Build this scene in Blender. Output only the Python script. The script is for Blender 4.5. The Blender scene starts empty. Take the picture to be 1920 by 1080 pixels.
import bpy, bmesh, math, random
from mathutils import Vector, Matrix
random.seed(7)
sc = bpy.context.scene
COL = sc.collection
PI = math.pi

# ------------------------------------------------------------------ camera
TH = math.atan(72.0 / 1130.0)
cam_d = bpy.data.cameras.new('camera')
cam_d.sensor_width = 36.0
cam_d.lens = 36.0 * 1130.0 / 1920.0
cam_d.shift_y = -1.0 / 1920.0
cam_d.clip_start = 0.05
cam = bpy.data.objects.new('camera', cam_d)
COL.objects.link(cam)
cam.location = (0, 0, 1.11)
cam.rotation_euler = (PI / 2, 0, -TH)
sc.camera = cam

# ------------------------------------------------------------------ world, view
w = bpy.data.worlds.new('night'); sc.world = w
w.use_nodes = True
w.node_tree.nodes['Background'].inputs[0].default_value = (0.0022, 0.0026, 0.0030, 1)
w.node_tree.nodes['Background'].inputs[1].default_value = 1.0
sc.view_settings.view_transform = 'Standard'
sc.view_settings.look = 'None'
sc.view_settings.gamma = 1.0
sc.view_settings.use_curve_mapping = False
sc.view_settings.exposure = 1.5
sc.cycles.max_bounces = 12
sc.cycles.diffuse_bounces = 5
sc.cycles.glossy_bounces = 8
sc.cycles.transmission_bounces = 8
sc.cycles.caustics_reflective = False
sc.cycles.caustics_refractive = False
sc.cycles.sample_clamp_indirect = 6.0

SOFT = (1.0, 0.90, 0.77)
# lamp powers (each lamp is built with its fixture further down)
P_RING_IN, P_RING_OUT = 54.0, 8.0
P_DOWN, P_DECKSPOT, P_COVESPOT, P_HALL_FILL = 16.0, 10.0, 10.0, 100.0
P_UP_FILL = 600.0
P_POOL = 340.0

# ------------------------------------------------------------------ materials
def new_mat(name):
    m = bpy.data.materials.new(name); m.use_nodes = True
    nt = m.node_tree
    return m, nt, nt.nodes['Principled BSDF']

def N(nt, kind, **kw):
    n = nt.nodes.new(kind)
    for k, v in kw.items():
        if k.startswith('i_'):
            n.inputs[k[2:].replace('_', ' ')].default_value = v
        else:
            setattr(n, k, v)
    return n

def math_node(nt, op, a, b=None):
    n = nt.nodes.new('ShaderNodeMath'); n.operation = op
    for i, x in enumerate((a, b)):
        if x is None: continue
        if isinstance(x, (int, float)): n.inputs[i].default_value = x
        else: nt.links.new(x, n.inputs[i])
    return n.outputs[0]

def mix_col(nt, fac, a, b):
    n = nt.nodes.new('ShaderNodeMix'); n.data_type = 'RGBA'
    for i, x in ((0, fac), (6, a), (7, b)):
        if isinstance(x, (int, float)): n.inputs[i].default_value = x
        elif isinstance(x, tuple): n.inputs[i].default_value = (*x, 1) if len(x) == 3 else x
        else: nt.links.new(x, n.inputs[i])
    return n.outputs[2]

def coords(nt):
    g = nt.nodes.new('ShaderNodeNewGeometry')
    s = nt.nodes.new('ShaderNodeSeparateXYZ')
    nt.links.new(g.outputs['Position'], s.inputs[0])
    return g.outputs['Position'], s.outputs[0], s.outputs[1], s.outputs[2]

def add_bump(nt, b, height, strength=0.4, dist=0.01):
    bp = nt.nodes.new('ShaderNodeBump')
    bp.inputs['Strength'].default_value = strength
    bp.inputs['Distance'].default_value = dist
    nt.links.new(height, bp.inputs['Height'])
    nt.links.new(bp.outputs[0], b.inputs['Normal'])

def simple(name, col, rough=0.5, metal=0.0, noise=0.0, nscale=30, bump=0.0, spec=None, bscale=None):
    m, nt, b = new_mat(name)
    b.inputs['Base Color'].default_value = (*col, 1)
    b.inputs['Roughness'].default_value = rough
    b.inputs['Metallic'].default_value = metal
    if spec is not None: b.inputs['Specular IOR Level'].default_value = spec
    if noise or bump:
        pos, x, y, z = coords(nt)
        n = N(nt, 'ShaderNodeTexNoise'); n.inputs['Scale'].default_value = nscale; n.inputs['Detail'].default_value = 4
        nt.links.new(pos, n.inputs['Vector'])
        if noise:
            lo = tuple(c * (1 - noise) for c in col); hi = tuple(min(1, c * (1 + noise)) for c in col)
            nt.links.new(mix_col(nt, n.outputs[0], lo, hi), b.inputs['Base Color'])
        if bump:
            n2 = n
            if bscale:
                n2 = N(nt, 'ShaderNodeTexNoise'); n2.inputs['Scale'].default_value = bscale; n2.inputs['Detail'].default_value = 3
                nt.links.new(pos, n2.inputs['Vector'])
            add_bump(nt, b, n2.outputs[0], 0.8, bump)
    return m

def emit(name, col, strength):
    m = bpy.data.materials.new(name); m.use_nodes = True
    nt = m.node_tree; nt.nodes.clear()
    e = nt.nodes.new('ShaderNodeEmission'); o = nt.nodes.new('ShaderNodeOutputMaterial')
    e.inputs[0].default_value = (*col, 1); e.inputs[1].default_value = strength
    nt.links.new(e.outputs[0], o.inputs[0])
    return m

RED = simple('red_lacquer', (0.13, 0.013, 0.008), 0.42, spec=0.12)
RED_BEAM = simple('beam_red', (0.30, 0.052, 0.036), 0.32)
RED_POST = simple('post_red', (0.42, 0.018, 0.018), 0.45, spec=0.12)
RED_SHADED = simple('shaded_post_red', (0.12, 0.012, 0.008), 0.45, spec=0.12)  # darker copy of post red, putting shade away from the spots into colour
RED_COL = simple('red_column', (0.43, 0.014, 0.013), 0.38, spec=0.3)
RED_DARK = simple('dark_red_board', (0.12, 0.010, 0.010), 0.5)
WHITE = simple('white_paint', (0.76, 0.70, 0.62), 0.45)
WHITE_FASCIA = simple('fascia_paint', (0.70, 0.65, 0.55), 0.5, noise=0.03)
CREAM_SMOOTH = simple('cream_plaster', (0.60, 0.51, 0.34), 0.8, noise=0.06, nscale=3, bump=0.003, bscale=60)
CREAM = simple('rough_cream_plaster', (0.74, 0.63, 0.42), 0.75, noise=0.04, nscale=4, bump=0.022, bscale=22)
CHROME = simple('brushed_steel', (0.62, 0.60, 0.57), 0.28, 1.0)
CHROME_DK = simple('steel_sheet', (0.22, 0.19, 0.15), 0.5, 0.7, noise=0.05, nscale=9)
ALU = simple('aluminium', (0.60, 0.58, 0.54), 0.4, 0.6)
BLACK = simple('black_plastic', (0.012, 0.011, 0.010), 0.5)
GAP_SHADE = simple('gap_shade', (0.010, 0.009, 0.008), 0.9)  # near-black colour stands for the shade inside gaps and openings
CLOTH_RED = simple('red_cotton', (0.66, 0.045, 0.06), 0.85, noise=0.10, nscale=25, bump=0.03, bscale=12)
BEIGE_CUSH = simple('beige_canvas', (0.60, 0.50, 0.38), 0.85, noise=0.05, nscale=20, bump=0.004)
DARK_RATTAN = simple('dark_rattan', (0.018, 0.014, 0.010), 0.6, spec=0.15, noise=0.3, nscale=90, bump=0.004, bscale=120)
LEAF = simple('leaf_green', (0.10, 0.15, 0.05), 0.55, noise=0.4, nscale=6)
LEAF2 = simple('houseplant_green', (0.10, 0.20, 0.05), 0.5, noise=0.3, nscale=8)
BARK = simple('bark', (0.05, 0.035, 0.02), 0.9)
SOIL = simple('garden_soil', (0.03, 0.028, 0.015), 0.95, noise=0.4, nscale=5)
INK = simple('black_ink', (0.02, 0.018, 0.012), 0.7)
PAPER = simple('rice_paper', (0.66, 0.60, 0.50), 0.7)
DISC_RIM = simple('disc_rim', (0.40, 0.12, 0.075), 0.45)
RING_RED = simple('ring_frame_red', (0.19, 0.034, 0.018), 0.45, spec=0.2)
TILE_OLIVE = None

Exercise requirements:
Extract exactly the leading lines of the data, stopping at and including the line with "PI = math.pi".

Result for this task:
Build this scene in Blender. Output only the Python script. The script is for Blender 4.5. The Blender scene starts empty. Take the picture to be 1920 by 1080 pixels.
import bpy, bmesh, math, random
from mathutils import Vector, Matrix
random.seed(7)
sc = bpy.context.scene
COL = sc.collection
PI = math.pi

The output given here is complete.